The second propaganda is that the ruling party received 90% of the vote. This is a complete falsehood. The AL by itself received around 72%. Our Mohajote allies received just under 5%. Even the 72% is not a record for the AL. In the 1973 election after Independence the AL received 73.2% of the vote,” Hasina’s son said.
The Awami League’s (AL) final opinion poll, two weeks before the voting, showed that it would bag between 57 and 63 percent of the votes and the BNP 19 to 25 percent, Joy said.
“So how did the AL receive 72% of the vote? Our opinion poll sampled the entire voters' list in 300 constituencies, all 104 million voters. But there is never 100% voter turnout and elections were held in 298 seats, not 300. The number of registered voters in the 298 seats was 103.5 million and an 80% turnout means 82.8 million people voted. The AL received about 60 million votes. 60 million out of 103.5 million is 58% of registered voters in those seats. The AL actually received votes on the low side of our poll’s margin of error.”
He attributed the landslide win to the country’s economic growth during the Awami League administration.
“… our AL Government has improved the lives of our citizens more than any other government in Bangladesh’s history. We have become a middle-income country, per capita income has trebled, poverty has been halved, almost everyone has access to education, basic healthcare, electricity, and the list is endless. If there was a way to improve the lives of the Bangladeshi people, our Government has done it or the progress is visible.”
The second reason Joy pointed out was the party’s election campaign, which he said started right after the 2014 polls.
“We have not wasted any opportunity to inform the Bangladeshi people that we, the Awami League, are solely responsible for the positive changes in their lives. All the social and economic successes that have happened were because of the vision, planning, execution and hard work of our AL Ministers, Members of Parliament, Councilors, everyone. While our opposition and “civil society” were busy complaining about problems, we were telling people how we were providing solutions,” he wrote.
In his Facebook post, the Awami League chief’s son also provided his take on the BNP and Oikyo Front’s debacle in the election.

The BNP is in “complete disarray” with its chairperson jailed for graft and the acting chief being a fugitive living abroad, he said but added it was not the most signification factor.

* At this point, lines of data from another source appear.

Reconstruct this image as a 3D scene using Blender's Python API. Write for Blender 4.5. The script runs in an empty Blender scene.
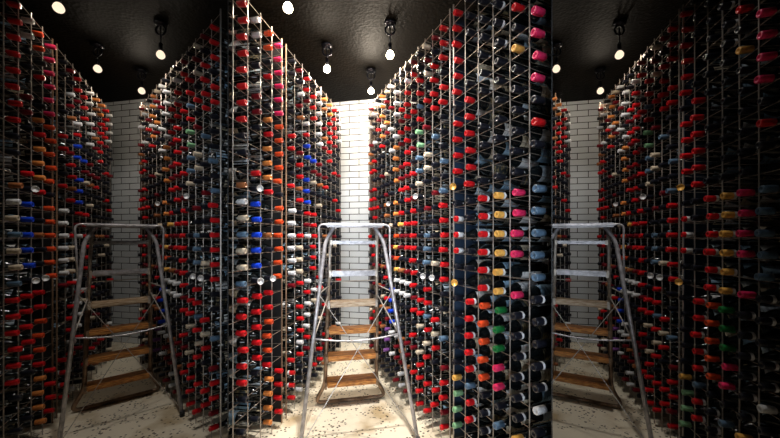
import bpy, bmesh, math, random
from mathutils import Vector, Matrix
random.seed(11)
SC = bpy.context.scene
COL = SC.collection
EYE = 1.5
FPX = 330.0

# ---------------------------------------------------------------- camera
cam_data = bpy.data.cameras.new('camera')
cam_data.sensor_width = 36.0
cam_data.lens = 36.0 * FPX / 780.0
cam_data.shift_y = 20.0 / 780.0
cam_data.clip_start = 0.02
cam = bpy.data.objects.new('camera', cam_data)
COL.objects.link(cam)
cam.location = (0, 0, EYE)
cam.rotation_euler = (math.radians(90), 0, 0)
SC.camera = cam

# ---------------------------------------------------------------- plan of the cellar
# three aisles leave the hub: far left, middle, far right
K = {'left': -0.792, 'middle': -0.097, 'right': 0.598}
BR = {'left': 0.115, 'middle': 1.0, 'right': 0.115}         # how strongly each aisle's lamps burn
CEIL = 3.5
BOUND = 0.4909
LINE = {'R': (1.383, 0.312), 'L': (1.33, 0.264)}
SIGN = {'R': 1, 'L': -1}

def wall_pt(aisle, side, y):
    c, m = LINE[side]
    return Vector((SIGN[side] * (c - m * y) + K[aisle] * y, y, 0))

def wall_frame(aisle, side):
    """unit vector along the rack (deeper) and unit vector from aisle into the rack"""
    c, m = LINE[side]
    d = Vector((-SIGN[side] * m + K[aisle], 1, 0)).normalized()
    n = Vector((d.y, -d.x, 0)) * SIGN[side]
    return d, n

# ---------------------------------------------------------------- world, exposure
world = bpy.data.worlds.new('cellar_air')
SC.world = world
world.use_nodes = True
world.node_tree.nodes['Background'].inputs[0].default_value = (0.6, 0.7, 1, 1)
world.node_tree.nodes['Background'].inputs[1].default_value = 0.004
SC.view_settings.view_transform = 'Standard'
SC.view_settings.look = 'None'
SC.view_settings.gamma = 1.0
SC.view_settings.exposure = 0.0
SC.view_settings.use_curve_mapping = False

def lamp(name, kind, loc, power, color, size=0.05, target=None, cone=None, blend=0.6):
    ld = bpy.data.lights.new(name, kind)
    ld.energy = power
    ld.color = color
    ld.shadow_soft_size = size
    o = bpy.data.objects.new(name, ld)
    COL.objects.link(o)
    o.location = loc
    if kind == 'SPOT':
        ld.spot_size = math.radians(cone)
        ld.spot_blend = blend
    if target is not None:
        o.rotation_euler = (Vector(target) - Vector(loc)).to_track_quat('-Z', 'Y').to_euler()
    return o

WARM = (1.0, 0.86, 0.68)
NEUT = (1.0, 0.94, 0.86)
# unseen ceiling spots added to brighten each aisle (their housings are built further down)
SPOTS = []      # (aisle, x_old, y, power, target x_old, target y, target z, cone)
for aisle in ('left', 'middle', 'right'):
    SPOTS += [
        (aisle, 0.02, 1.90, 95, 0.74, 2.1, 1.0, 80),
        (aisle, -0.10, 2.10, 42, -0.70, 2.6, 0.9, 75),
        (aisle, 0.06, 2.30, 420 if aisle == 'middle' else 520, 0.03, 2.95, 0.0, 62),
        (aisle, 0.0, 2.50, 165 if aisle == 'middle' else 460, -0.02, 4.75, 1.2, 50),
    ]
for (aisle, xo, y, pw, txo, ty, tz, cone) in SPOTS:
    lamp('added_spot_light', 'SPOT', (xo + K[aisle] * y, y, CEIL - 0.13), pw * BR[aisle], NEUT, 0.04,
         (txo + K[aisle] * ty, ty, tz), cone)

# cool fill light added behind the camera; no doorway stands there
ad = bpy.data.lights.new('added_fill_light', 'AREA')
ad.shape = 'RECTANGLE'; ad.size = 0.9; ad.size_y = 2.0
ad.energy = 17; ad.color = (0.80, 0.90, 1.0); ad.spread = math.radians(50)
ao = bpy.data.objects.new('added_fill_light', ad); COL.objects.link(ao)
ao.location = (0.0, -1.5, 1.6); ao.rotation_euler = (math.radians(90), 0, 0)

# ---------------------------------------------------------------- materials
def new_mat(name):
    m = bpy.data.materials.new(name)
    m.use_nodes = True
    nt = m.node_tree
    return m, nt, nt.nodes['Principled BSDF']

def simple(name, col, rough=0.5, metal=0.0, var=0.0, scale=30, coat=0.0, spec=0.5):
    m, nt, b = new_mat(name)
    b.inputs['Roughness'].default_value = rough
    b.inputs['Metallic'].default_value = metal
    b.inputs['Coat Weight'].default_value = coat
    b.inputs['Specular IOR Level'].default_value = spec
    tc = nt.nodes.new('ShaderNodeTexCoord')
    nz = nt.nodes.new('ShaderNodeTexNoise'); nz.inputs['Scale'].default_value = scale
    nz.inputs['Detail'].default_value = 4
    rp = nt.nodes.new('ShaderNodeValToRGB')
    rp.color_ramp.elements[0].position = 0.35; rp.color_ramp.elements[1].position = 0.65
    lo = [c * (1 - var) for c in col]; hi = [min(1, c * (1 + var * .5)) for c in col]
    rp.color_ramp.elements[0].color = (*lo, 1); rp.color_ramp.elements[1].color = (*hi, 1)
    nt.links.new(tc.outputs['Object'], nz.inputs['Vector'])
    nt.links.new(nz.outputs['Fac'], rp.inputs['Fac'])
    nt.links.new(rp.outputs['Color'], b.inputs['Base Color'])
    return m

M_GLASS = simple('dark_bottle_glass', (0.004, 0.006, 0.007), 0.13, 0, 0.3, 9, 0.0, 0.4)
M_WIRE = simple('brassy_rack_wire', (0.42, 0.37, 0.33), 0.42, 0.6, 0.25, 14)
M_WIREB = simple('dull_back_wire', (0.20, 0.18, 0.17), 0.5, 0.7, 0.3, 14)
M_ROW = simple('brown_row_wire', (0.34, 0.27, 0.22), 0.42, 0.6, 0.25, 14)
M_RUNG = simple('dull_rung_wire', (0.26, 0.22, 0.19), 0.45, 0.6, 0.3, 14)
M_POST = simple('bronze_post', (0.30, 0.19, 0.12), 0.5, 0.3, 0.3, 9)
M_PANEL = simple('navy_side_panel', (0.010, 0.022, 0.045), 0.45, 0, 0.4, 5)
M_BLACK = simple('matt_black_paint', (0.008, 0.008, 0.009), 0.6, 0, 0.3, 5)
M_LAMPB = simple('black_lamp_metal', (0.012, 0.012, 0.018), 0.3, 0.6, 0.3, 20)
M_BACK = simple('brown_backing_board', (0.055, 0.030, 0.015), 0.6, 0, 0.5, 7)

CAP_COL = {
    'r': (0.60, 0.010, 0.015), 'k': (0.80, 0.03, 0.13), 'n': (0.75, 0.075, 0.02), 'o': (0.72, 0.24, 0.06),
    'g': (0.012, 0.17, 0.04), 'm': (0.22, 0.45, 0.24), 'b': (0.012, 0.06, 0.65), 'u': (0.10, 0.17, 0.26),
    'w': (0.72, 0.72, 0.74), 'c': (0.60, 0.50, 0.38), 'd': (0.010, 0.011, 0.018), 'y': (0.80, 0.42, 0.09),
    'p': (0.22, 0.08, 0.30),
    'q': (0.16, 0.006, 0.012), 't': (0.34, 0.12, 0.045)}
CAP_MAT = {k: simple('foil_' + k, v, 0.28 if k != 'd' else 0.3, 0.0, 0.22, 60, 0.35) for k, v in CAP_COL.items()}
CAP_NAME = {'r': 'red', 'k': 'bright pink', 'n': 'orange-red', 'o': 'amber', 'g': 'green', 'm': 'mint green',
            'b': 'bright blue', 'u': 'slate blue', 'w': 'white', 'c': 'cream', 'd': 'black', 'y': 'gold', 'p': 'purple', 'q': 'burgundy', 't': 'copper',
            'R': 'red white-ringed', 'D': 'black white-ringed', 'O': 'gold white-ringed', 'W': 'white red-tipped',
            'C': 'black with round white tag', 'Y': 'black with round yellow tag'}

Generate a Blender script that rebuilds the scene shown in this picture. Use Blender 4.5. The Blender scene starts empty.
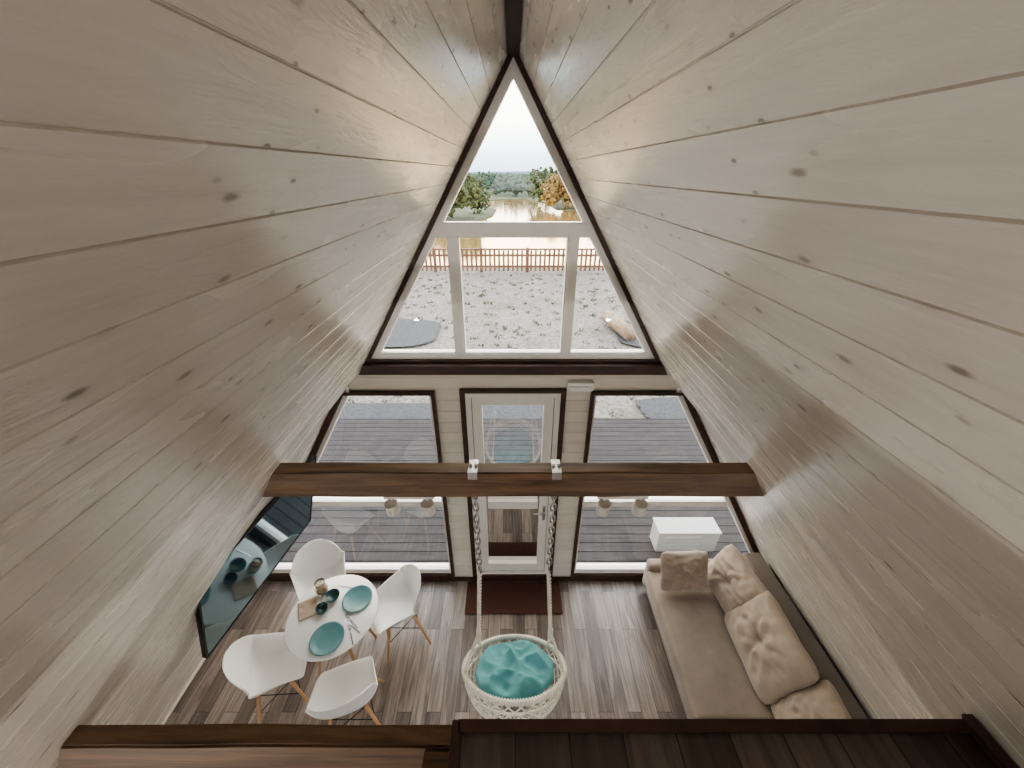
import bpy, bmesh, math, random
from mathutils import Vector, Matrix, noise
random.seed(4)
scene=bpy.context.scene
COL=scene.collection
K=0.6; APEX=4.94; REC=0.12; YW=3.0; YB=-2.8
def xup(z): return K*(APEX-z)
def xlow(z): return K*(APEX-z)+REC

# ---------------------------------------------------------------- materials
def newmat(name):
    m=bpy.data.materials.new(name); m.use_nodes=True
    nt=m.node_tree; b=nt.nodes['Principled BSDF']
    return m,nt,b
def N(nt,t,**kw):
    n=nt.nodes.new(t)
    for k,v in kw.items():
        if k in n.inputs: n.inputs[k].default_value=v
        else: setattr(n,k,v)
    return n
def L(nt,a,b): nt.links.new(a,b)
def mapping(nt,scale=(1,1,1),rot=(0,0,0),coord='Object'):
    tc=N(nt,'ShaderNodeTexCoord'); mp=N(nt,'ShaderNodeMapping')
    mp.inputs['Scale'].default_value=scale; mp.inputs['Rotation'].default_value=rot
    L(nt,tc.outputs[coord],mp.inputs['Vector']); return mp.outputs['Vector']
def ramp(nt,fac,stops):
    r=N(nt,'ShaderNodeValToRGB'); e=r.color_ramp.elements
    while len(e)<len(stops): e.new(0.5)
    for i,(p,c) in enumerate(stops):
        e[i].position=p; e[i].color=(c[0],c[1],c[2],1)
    L(nt,fac,r.inputs['Fac']); return r.outputs['Color']
def mixc(nt,fac,a,b,mode='MIX'):
    m=N(nt,'ShaderNodeMix',data_type='RGBA',blend_type=mode)
    if isinstance(fac,(int,float)): m.inputs[0].default_value=fac
    else: L(nt,fac,m.inputs[0])
    for s,v in ((6,a),(7,b)):
        if isinstance(v,tuple): m.inputs[s].default_value=(v[0],v[1],v[2],1)
        else: L(nt,v,m.inputs[s])
    return m.outputs[2]
def mth(nt,op,a,b=None):
    m=N(nt,'ShaderNodeMath',operation=op)
    for i,v in enumerate((a,b)):
        if v is None: continue
        if isinstance(v,(int,float)): m.inputs[i].default_value=v
        else: L(nt,v,m.inputs[i])
    return m.outputs[0]
def bump(nt,b,h,strength=0.3,dist=0.01):
    n=N(nt,'ShaderNodeBump',Strength=strength,Distance=dist)
    L(nt,h,n.inputs['Height']); L(nt,n.outputs['Normal'],b.inputs['Normal'])
def simple(name,col,rough=0.5,metal=0.0,var=0.08,nscale=8,bmp=0.0,bdist=0.003,**kw):
    m,nt,b=newmat(name)
    v=mapping(nt); n=N(nt,'ShaderNodeTexNoise',Scale=nscale,Detail=4); L(nt,v,n.inputs['Vector'])
    c1=tuple(min(1,c*(1-var)) for c in col); c2=tuple(min(1,c*(1+var)) for c in col)
    L(nt,ramp(nt,n.outputs['Fac'],[(0.3,c1),(0.7,c2)]),b.inputs['Base Color'])
    b.inputs['Roughness'].default_value=rough; b.inputs['Metallic'].default_value=metal
    if bmp: bump(nt,b,n.outputs['Fac'],bmp,bdist)
    for k,x in kw.items(): b.inputs[k.replace('_',' ')].default_value=x
    return m

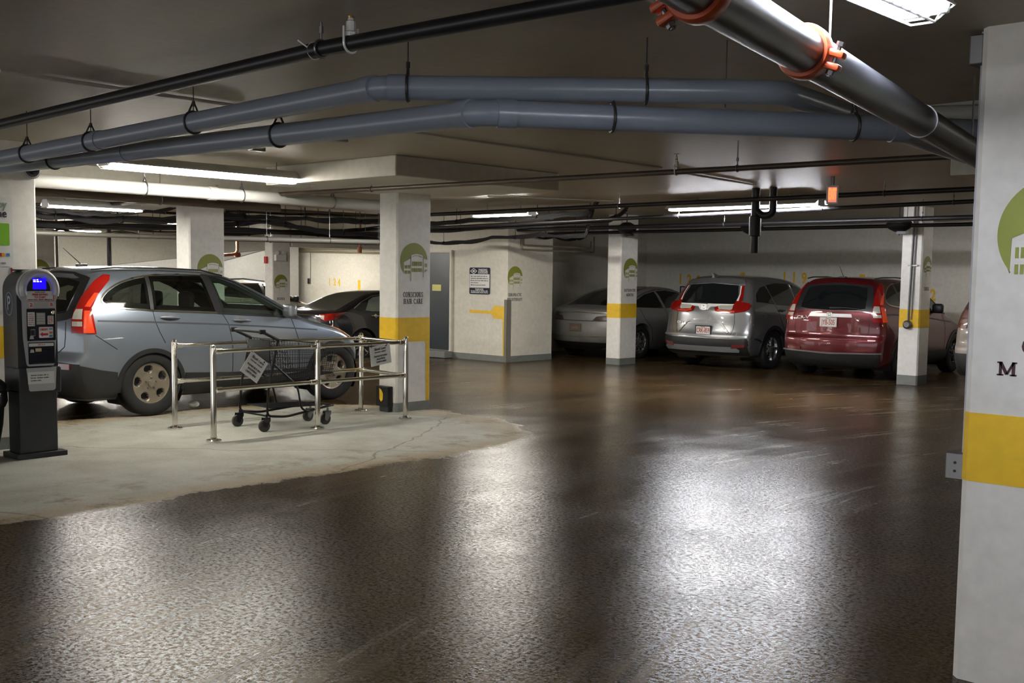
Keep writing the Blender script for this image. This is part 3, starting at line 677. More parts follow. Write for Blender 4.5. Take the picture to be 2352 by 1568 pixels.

“I’ve observed its effect through annual opinion polls. Once the BNP started burning civilians alive during their 2013-15 arson attack campaign, their popularity fell off a cliff. Prior to the arson attacks the BNP was usually around 10% behind the AL in opinion polls. After the arson attacks they fell 30% behind and kept falling,” he wrote in the post.
Defining the opposition alliance’s election campaign as “self-defeating”, Joy said that the BNP made a major mistake to include acting chief Tarique Rahman in the process of picking candidates.
“All this managed to do is remind people of Hawa Bhaban and his corruption and violence. To add fuel to the fire, he picked known and wanted criminals and war criminals as candidates!”
According to him, the opposition coalition’s repeated calls for boycotting the election has turned out be suicidal for them. “If you think your party is going to boycott, are you going to go out to vote? This is what caused the drop in their voter turnout and hence, their low percentage of the vote.”